Thursday, September 15, 2005

Puppy Blues part II

Well my pup has been growing. As has her mischief list. I once made the freudian slip of saying of calling her the master of the house. In many ways, she damn well is. :(


Two vets and me holding you down to clip your nails is ridiculous.

Biting the door frames will swifly result in mommy showing you the door.

Just because you have strong teeth now doesn't mean you need to remind us with a nibble every now and then.

Just because Juggie bites you back when you bite him, doesn't mean you can bite me n mommy for revenge.

All the yelping in the world won't save you when you've bitten mommy on her toe.

When I say sit, I mean on the floor; not on my face.

Running out of the house at light speed into the roads and forcing me to run barefooted and half naked through the streets is not amusing me.

There is a place for you to poop. Use it. At worst use Juggie's room.

Jumping high is good. Jumping bloody high is scary. Don't give me a heart attack everytime I find you at the top of my monitor or on top of the dinning table. I'm old.

You leave your poop and pee around half the house. Please don't leave your fur in the other half.

Toys are supposed to last for months, not seconds. Get a freakin attention span already!

You're allowed to sit quietly. Theres no need to be hyperactive 24 hours a day. There's no rule in the doggy heaven book against that. At least theres DEFINITELY no rule against that in the master's handbook.

Not all visitors share my love for you. Jumping and licking them only scares the hell out of them. Be grateful I've managed to stop you from being kicked so far.

Licking some ones toes, then going for my face is a major no no. If I ever get althetes foot on my face, I'll know where to aim my vacuum cleaner.

Tripping mommy over the stairs results in a scolding. For ME! After the natterings about not training you properly, be sure that the newspaper will visit your bottom with impact!

Mommy is a bit slow. When she squeals in what she thinks is a cute baby voice, bear with her. Mistaking her for a dying rodent doesn't mean you can put her out of her misery with a chomp.

When we mix your regular food with meat treats, for heavens sake, PRETEND to eat SOME of the regular food. Don't divide out the treat and eat only that.

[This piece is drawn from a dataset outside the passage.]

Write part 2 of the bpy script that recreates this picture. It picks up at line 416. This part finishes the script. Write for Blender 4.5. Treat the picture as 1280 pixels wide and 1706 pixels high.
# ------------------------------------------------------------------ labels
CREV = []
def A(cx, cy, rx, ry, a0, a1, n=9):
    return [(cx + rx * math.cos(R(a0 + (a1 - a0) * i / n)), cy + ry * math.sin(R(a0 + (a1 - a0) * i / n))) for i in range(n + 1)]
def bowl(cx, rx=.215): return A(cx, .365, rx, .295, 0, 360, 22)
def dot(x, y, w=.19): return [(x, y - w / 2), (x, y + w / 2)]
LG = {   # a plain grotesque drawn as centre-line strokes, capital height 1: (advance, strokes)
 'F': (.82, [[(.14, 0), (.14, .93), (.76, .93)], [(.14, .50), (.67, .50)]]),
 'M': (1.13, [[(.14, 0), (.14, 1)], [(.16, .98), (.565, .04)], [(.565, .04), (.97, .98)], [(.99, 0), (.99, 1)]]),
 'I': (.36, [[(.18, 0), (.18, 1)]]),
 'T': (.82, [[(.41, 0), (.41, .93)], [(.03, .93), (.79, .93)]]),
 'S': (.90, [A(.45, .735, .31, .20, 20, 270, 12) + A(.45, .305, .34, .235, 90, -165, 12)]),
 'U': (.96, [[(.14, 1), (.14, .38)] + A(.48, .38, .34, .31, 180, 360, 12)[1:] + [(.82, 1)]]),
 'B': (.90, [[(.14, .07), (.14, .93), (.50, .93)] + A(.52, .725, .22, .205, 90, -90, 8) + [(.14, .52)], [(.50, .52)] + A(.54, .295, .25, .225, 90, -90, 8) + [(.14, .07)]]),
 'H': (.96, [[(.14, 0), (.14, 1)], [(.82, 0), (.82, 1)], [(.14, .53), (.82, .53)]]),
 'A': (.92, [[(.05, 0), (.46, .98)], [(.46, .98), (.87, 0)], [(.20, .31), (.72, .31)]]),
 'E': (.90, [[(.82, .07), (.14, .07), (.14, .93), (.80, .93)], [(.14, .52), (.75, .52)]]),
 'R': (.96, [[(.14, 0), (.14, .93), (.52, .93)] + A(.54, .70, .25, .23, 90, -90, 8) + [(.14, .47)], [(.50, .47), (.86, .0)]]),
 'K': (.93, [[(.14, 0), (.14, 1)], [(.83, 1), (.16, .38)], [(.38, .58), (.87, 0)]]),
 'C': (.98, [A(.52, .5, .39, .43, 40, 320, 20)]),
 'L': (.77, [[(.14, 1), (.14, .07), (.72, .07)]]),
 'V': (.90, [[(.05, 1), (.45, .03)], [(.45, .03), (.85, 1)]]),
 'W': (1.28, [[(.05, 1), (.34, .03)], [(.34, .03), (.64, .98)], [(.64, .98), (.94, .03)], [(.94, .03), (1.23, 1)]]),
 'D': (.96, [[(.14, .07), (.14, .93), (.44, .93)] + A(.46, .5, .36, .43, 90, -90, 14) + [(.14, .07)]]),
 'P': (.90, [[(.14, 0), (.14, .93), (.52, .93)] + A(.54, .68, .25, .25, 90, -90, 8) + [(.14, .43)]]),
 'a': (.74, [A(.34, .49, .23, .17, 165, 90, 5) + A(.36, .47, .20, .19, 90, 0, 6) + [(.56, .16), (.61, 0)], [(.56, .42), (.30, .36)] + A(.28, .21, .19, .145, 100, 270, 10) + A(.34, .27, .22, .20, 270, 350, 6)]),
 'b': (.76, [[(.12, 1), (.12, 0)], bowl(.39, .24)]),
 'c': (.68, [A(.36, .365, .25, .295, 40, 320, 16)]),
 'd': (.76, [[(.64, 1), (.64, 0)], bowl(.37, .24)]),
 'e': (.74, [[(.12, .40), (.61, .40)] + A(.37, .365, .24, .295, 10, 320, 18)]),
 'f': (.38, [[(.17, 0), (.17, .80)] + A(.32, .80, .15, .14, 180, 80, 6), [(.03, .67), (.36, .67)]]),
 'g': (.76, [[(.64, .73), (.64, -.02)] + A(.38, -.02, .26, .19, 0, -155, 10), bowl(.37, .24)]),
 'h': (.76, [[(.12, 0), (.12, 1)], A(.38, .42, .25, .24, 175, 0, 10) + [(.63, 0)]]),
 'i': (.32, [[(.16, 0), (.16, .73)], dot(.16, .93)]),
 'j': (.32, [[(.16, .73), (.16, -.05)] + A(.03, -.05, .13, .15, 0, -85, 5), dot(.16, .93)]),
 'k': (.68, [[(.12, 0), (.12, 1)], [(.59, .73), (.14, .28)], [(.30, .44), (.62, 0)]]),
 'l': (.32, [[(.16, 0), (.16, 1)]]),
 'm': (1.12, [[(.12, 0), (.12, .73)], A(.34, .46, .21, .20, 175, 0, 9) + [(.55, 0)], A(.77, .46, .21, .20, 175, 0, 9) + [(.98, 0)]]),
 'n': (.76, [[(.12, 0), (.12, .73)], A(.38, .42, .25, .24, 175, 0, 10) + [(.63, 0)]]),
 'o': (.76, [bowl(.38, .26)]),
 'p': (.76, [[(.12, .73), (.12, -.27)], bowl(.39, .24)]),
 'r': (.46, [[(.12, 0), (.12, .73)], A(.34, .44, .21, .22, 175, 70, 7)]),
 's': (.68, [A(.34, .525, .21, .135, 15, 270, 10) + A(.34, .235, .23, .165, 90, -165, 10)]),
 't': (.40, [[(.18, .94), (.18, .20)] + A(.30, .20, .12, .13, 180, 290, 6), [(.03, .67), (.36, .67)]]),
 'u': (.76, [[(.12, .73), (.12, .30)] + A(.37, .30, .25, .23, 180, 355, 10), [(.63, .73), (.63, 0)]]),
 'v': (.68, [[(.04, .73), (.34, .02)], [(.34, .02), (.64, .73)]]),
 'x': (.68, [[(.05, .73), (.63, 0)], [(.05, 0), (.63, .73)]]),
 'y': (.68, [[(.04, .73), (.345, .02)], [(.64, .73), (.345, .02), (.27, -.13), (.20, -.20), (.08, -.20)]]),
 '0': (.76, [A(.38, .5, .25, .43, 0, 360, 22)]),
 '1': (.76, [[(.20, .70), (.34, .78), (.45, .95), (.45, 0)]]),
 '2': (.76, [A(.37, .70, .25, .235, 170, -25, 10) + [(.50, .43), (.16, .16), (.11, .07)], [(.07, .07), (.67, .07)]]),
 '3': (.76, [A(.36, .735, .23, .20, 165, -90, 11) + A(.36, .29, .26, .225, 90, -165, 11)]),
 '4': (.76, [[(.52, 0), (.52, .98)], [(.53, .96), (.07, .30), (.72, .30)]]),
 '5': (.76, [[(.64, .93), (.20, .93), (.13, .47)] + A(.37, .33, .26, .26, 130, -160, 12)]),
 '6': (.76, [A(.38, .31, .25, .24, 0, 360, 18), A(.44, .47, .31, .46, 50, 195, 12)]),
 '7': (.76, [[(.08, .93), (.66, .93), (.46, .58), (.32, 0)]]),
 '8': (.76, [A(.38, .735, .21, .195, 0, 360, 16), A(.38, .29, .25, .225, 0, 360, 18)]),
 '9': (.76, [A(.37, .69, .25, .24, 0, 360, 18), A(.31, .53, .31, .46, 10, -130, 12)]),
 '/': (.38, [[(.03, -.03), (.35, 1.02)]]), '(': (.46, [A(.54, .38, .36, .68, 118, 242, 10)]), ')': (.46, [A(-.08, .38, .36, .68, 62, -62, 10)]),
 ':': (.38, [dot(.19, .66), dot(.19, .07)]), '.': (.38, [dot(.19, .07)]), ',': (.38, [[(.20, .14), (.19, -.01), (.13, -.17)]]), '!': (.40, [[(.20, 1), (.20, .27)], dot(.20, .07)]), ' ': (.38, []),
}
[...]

As people grow older, they mellow down. I SURE AS HELL HOPE THAT APPLIES TO YOU TOO!

I love my puppy... :D

2 comments:

Anonymous said...

Cute story about the puppy...a bit of trouble but they're worth it.... Makes me want a puppy!!

W

Anonymous said...

good thing we didn't name her "lady" aye? ;) considering her "dominion" over mankind,she should have been named "princess" instead of "baby" =P but no doubt, baby's way adorable.more hyper than my jack russell,summer!